Эта парадоксальность, граничащая с мистикой, а также с растворением теоретической проблемы в интроспективном описании опыта, а ностальгии и аллегорической меланхолии - в «рассеянности» и «убийстве времени» [Павлов 2014: 68], а также кантианской категории возвышенного и мессианизма желания - в сентиментальности и китче, предполагает особый концептуальный вызов, состоящий в простоте редукции проблемы секулярной мистики к другим теоретическим проблемам, с одной стороны, и в сложности и неочевидности задачи выделить именно эту проблемы как самостоятельный феномен, с другой. Одним из наиболее продуктивных способов показать как обоснованность этой сложности, так и существование самого неочевидного феномена, становится конкретный казус, лежащий в значительной степени в другой плоскости, но, несмотря на это, обнаруживающий ту же проблематику, ту же парадоксальность и тот же род мистицизма. Фантастическое в работах А. Тышлера является примером такого казуса, выражающим проблему секулярной мистики не посредством теории, а посредством эстетики; «перевод» и сопоставление этих способов говорения позволяет ставить вопрос о секулярной мистике не только как о языке В. Беньямина и Э. Блоха, но и как об имеющем гораздо более широкий контекст феномене интеллектуальной культуры модернизма, в очередной раз ставящем перед исследователем проблему языка и подтверждающим свое существование самим актом постановки этой проблемы.
4. Русская литературная критика XIX в. в контексте проблемы модернизма: метафоризация между эссенциализмом и феноменологией
Проблема модернизма представляется уместной в рассуждении о литературной критике XIX в. в силу сразу нескольких причин. Во-первых, модернизм как феномен интеллектуальной культуры, а также как характеристика модерного общества и модерной личности, имеет прямое соотношение с литературной критикой как институтом обмена высказываниями и логикой письма. Так, рационализм и ведение дискуссии с опорой на работу с текстом оказывается центральным для концепта коммуникативного действия Ю. Хабермаса, рассматривающего последнее как специфику европейской культуры Нового времени [Habermas 1984]. Схожее основание литературной критики рассматривает Ж. Старобинский, связывая ее институционализацию с ростом автономии текста, его высвобождением из сферы обряда, религии, ритуального действия [Старобинский 2002]. В этом ключе модернизм как период, соотносимый с возникновением феномена критики и критического субъекта синтезирует набор значений и проблем, присущих анализу литературной критики XIX в.: роль журнальной полемики в обществе и особенности этой полемики, использовавшихся в ней стратегий аргументации и риторики, зависимость значения, содержания высказывания от этих особенностей, а также от контекста, в котором все эти характеристики сочетались тем, а не иным образом.

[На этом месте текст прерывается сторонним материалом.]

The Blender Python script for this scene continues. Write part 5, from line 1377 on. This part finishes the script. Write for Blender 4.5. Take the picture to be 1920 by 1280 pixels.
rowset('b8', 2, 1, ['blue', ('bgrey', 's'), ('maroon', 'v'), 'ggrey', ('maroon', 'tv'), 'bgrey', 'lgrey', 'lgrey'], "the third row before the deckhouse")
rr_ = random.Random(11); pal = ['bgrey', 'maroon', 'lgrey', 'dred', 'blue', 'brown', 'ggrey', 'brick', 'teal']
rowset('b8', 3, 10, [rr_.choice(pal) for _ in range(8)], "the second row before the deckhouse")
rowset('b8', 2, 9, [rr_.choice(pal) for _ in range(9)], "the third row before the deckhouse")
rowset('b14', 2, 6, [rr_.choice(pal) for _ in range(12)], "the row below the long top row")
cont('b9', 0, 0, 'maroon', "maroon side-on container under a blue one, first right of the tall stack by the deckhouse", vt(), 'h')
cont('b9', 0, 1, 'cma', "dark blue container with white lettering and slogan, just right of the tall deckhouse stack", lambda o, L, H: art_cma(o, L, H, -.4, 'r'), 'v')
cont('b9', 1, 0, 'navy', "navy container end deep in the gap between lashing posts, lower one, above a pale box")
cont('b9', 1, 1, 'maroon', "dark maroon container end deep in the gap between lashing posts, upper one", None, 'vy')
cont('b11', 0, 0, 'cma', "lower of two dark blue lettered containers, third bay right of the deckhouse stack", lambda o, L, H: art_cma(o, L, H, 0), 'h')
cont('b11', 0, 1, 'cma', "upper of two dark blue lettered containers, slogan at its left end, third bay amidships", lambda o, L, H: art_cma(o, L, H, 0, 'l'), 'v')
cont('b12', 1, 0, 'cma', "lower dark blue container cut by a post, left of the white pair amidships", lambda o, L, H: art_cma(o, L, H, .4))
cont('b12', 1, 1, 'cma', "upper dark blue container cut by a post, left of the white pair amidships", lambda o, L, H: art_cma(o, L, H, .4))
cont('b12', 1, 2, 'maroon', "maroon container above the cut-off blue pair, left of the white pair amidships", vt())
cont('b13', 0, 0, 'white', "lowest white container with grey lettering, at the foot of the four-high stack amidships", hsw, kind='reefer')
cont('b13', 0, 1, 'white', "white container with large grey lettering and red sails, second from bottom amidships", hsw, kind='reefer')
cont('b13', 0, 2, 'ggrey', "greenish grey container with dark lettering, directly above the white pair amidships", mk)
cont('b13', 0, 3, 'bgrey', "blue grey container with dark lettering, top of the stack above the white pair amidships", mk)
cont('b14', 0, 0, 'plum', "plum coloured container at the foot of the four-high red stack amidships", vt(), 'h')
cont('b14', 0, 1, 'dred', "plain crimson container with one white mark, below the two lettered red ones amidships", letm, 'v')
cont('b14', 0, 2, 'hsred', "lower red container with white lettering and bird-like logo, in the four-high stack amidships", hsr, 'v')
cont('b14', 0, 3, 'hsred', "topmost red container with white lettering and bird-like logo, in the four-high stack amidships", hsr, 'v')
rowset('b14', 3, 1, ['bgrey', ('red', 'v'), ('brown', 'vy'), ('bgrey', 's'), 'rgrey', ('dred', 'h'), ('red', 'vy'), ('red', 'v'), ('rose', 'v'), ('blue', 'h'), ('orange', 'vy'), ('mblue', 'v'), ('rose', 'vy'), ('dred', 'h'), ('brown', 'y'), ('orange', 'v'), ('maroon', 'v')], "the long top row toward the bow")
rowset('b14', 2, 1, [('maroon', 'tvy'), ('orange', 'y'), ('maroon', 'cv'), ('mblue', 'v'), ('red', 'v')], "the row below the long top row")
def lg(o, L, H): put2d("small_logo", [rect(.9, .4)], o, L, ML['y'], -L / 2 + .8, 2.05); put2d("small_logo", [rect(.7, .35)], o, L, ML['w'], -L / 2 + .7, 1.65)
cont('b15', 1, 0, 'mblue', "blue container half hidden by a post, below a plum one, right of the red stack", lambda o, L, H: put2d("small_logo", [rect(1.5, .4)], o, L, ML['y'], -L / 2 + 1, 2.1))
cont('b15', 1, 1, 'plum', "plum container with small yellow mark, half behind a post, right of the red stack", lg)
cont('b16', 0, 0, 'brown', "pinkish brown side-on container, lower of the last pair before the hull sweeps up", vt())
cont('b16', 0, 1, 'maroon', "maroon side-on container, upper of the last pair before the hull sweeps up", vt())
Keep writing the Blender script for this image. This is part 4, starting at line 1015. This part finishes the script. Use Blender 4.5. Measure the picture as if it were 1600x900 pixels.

Модернизм как интеллектуальная культура, связанная с историческим периодом XVII-XIX вв. и с феноменом модерного общества, характеризуется не только возникновением общественного мнения и коммуникативной рациональности, но и «системы координат», на которой основывались выстраиваемые суждения и полемика. Не последнюю роль в конструировании этой рацио- и текстоцентричной системы сыграли понятия, обретавшие эссенциалистское значение, значение предзаданности и извечности, - в первую очередь, понятия о государстве и нации. Как отмечает Б. Андерсон, концептуализация и образность как основа «воображаемых сообществ» оказывается двусмысленным явлением в силу степени того, насколько искусственность риторики, репрезентирующей эти сообщества посредством предложения их историософской «программы», оказывается осознаваемой в процессе конструирования, а насколько обыгрывает и включает в собственный нарратив примордиалистские и эссенциалистские предпосылки [Андерсон 2001]. Классическая работа Э. Геллнера рассматривает в качестве центрального фактора возникновения национализма устаревание традиционных институтов, замену воспроизведения в осмыслении мира на усложненную систему отношений с ним, которая выводит на авансцену абстракцию как основной инструмент этого осмысления, а государство - как возвышающуюся над уровнем локальности и «мнения» светскую «аттестационную инстанцию» [Геллнер 1991]. В этой же логике литературная критика как квинтессенция рациональной и полемической роли письма, текста и его обсуждения посредством других текстов, вступающих с ним в отношения аргументированного ответа и иллокутивности (то есть, в терминологии Дж. Остина, задачи критика убедить читательскую аудиторию в тех смыслах, которые возникают в результате его расстановки акцентов в литературном произведении) закономерно объединяет конструктивистские и эссенциалистские проявления логики модернизма. В этом ключе в качестве центральной проблемы настоящей работы выступает феномен метафоризации, то есть такого состояния критики, когда формирование модерности и модерного языка, основанного на новых концептах и образности, преобладает над эссенциалистской «практической значимостью» руководства к политическому действию, обоснования последнего извечным принципом, к которому эта образность подводит.